Industry assails raid on N.H.’s Renewable Energy Fund

Businesses say removing money will slow their growth

This was the year that Granite State Solar decided “to go big,” said Erik Shifflett, a partner in the Boscawen-based company. Granite Solar recently hired a dozen people both to meet the demand of home systems and because of New Hampshire’s Renewable Energy Fund, which has an inviting $52 million over the next two years.

But that fund was also inviting to members of the New Hampshire House, who on April 1 voted to raid it to fill a budget gap.

At the time, Kate Epsen, executive director of the New Hampshire Sustainable Energy Association and New Hampshire Clean Tech Council, denounced the raid as a short-sighted fix that could devastate a budding Granite State industry.

On Tuesday, representatives of the industry backed her up, both at a press conference and to lobby senators in an attempt to counter the House’s position.

The fund doesn’t come from taxpayers but utilities (and, indirectly, ratepayers) that have to pay compliance payments if they can’t meet the state’s Renewable Portfolio Standards, which require that they obtain 25 percent of their energy from renewable sources by 2025.

Shifflett was among them. At the beginning of the year, he said, his business consisted of himself and a partner, but the demand for solar quickly caused them to ramp up.

One of the reasons behind the increased demand, he said, was the Renewable Energy Fund, which covers up to 50 percent, or $3,750, of a residential system installation. 

Another incentive has been a 30 percent federal tax rebate, which might go away in July. The rebate, along with the decreased costs and increased efficiency of solar, are the key reasons that the payback period on a residential system is about five to seven years, compared to twice that amount at the start of the decade.

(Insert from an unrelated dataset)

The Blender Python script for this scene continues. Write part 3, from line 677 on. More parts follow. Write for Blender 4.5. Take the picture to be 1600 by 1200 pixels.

Shifflett figured that for every $1 in rebates, his company has done $10.41 in work.

“The fund was supposed to make solar more attractive, and it succeeded beautifully,” he told NHBR.

It also made the industry more attractive. With a penetration rate of 0.2 percent, “we had no where to go but up,” Shifflett said.

But now he is looking down. The disappearance of the fund would “maybe not put us out of business, but it would slow growth.”

Recovering from recession

Also at the press conference was Martin Orio, owner of Water Energy Distributors Inc. of Hampstead, also known as NortheastGeo, which has been designing geothermal heat pump systems since 1978.

The company took a hit during the recession, but “we’ve been slowly hiring most of our staff back,” he said, adding that raiding the Renewable Energy Fund “will slow us down and stop that development.”

Meanwhile, Epsen recently released a report on the “clean tech industry,” which also includes energy efficiency, and estimates that it employs some 15,000 to 20,000 people in New Hampshire and is one of the fastest-growing, highest-wage industries in the state.

She has been visiting senators one by one to make them more aware of the effects of the raid on the industry. So far, the lobbying effort has gone well, she said.

Senate leadership has publicly said it will try to balance the budget without raiding such dedicated funds. Of course, House leadership also stated similar intentions at the beginning of the budget process and then ended up raiding the fund anyway.